**WHAT NEEDS TO BE DONE**
Extract the full listing below without altering a single character.

-- start DATA PROVIDED --

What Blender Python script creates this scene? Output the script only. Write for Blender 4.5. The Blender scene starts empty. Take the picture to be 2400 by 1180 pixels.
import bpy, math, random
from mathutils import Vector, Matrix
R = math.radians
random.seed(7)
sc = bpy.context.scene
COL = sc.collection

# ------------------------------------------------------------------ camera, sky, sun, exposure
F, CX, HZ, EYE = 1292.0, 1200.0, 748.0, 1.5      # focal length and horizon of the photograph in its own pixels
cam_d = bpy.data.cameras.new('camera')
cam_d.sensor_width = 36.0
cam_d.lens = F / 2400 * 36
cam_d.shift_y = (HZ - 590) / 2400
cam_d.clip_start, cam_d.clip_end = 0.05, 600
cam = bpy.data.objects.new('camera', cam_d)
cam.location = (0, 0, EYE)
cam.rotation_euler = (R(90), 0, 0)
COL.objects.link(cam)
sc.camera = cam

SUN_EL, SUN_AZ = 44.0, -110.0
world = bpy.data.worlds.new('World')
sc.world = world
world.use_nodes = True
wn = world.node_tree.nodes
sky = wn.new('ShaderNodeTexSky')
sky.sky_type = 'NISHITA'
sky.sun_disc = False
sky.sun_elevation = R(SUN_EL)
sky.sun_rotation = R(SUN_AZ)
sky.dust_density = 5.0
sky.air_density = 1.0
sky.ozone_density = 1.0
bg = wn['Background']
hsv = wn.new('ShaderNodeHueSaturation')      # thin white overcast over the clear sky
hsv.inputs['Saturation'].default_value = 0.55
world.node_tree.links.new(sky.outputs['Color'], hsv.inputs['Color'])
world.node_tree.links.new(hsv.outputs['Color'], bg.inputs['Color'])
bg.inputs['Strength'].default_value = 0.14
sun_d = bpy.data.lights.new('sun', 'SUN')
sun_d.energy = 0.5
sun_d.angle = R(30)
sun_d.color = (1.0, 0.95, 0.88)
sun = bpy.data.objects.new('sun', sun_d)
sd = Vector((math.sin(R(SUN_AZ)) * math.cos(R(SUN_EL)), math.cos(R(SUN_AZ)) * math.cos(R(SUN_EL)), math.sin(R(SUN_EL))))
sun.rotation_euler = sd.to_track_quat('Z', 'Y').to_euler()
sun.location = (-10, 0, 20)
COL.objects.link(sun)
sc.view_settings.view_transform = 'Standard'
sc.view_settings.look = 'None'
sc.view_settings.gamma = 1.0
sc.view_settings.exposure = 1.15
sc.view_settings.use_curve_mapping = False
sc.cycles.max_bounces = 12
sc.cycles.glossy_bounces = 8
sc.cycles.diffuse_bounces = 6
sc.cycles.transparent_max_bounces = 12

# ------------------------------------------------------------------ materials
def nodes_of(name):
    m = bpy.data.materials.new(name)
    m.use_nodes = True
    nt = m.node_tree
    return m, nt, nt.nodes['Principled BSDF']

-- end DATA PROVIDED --

**EXERCISE OUTPUT**
What Blender Python script creates this scene? Output the script only. Write for Blender 4.5. The Blender scene starts empty. Take the picture to be 2400 by 1180 pixels.
import bpy, math, random
from mathutils import Vector, Matrix
R = math.radians
random.seed(7)
sc = bpy.context.scene
COL = sc.collection

# ------------------------------------------------------------------ camera, sky, sun, exposure
F, CX, HZ, EYE = 1292.0, 1200.0, 748.0, 1.5      # focal length and horizon of the photograph in its own pixels
cam_d = bpy.data.cameras.new('camera')
cam_d.sensor_width = 36.0
cam_d.lens = F / 2400 * 36
cam_d.shift_y = (HZ - 590) / 2400
cam_d.clip_start, cam_d.clip_end = 0.05, 600
cam = bpy.data.objects.new('camera', cam_d)
cam.location = (0, 0, EYE)
cam.rotation_euler = (R(90), 0, 0)
COL.objects.link(cam)
sc.camera = cam

SUN_EL, SUN_AZ = 44.0, -110.0
world = bpy.data.worlds.new('World')
sc.world = world
world.use_nodes = True
wn = world.node_tree.nodes
sky = wn.new('ShaderNodeTexSky')
sky.sky_type = 'NISHITA'
sky.sun_disc = False
sky.sun_elevation = R(SUN_EL)
sky.sun_rotation = R(SUN_AZ)
sky.dust_density = 5.0
sky.air_density = 1.0
sky.ozone_density = 1.0
bg = wn['Background']
hsv = wn.new('ShaderNodeHueSaturation')      # thin white overcast over the clear sky
hsv.inputs['Saturation'].default_value = 0.55
world.node_tree.links.new(sky.outputs['Color'], hsv.inputs['Color'])
world.node_tree.links.new(hsv.outputs['Color'], bg.inputs['Color'])
bg.inputs['Strength'].default_value = 0.14
sun_d = bpy.data.lights.new('sun', 'SUN')
sun_d.energy = 0.5
sun_d.angle = R(30)
sun_d.color = (1.0, 0.95, 0.88)
sun = bpy.data.objects.new('sun', sun_d)
sd = Vector((math.sin(R(SUN_AZ)) * math.cos(R(SUN_EL)), math.cos(R(SUN_AZ)) * math.cos(R(SUN_EL)), math.sin(R(SUN_EL))))
sun.rotation_euler = sd.to_track_quat('Z', 'Y').to_euler()
sun.location = (-10, 0, 20)
COL.objects.link(sun)
sc.view_settings.view_transform = 'Standard'
sc.view_settings.look = 'None'
sc.view_settings.gamma = 1.0
sc.view_settings.exposure = 1.15
sc.view_settings.use_curve_mapping = False
sc.cycles.max_bounces = 12
sc.cycles.glossy_bounces = 8
sc.cycles.diffuse_bounces = 6
sc.cycles.transparent_max_bounces = 12

# ------------------------------------------------------------------ materials
def nodes_of(name):
    m = bpy.data.materials.new(name)
    m.use_nodes = True
    nt = m.node_tree
    return m, nt, nt.nodes['Principled BSDF']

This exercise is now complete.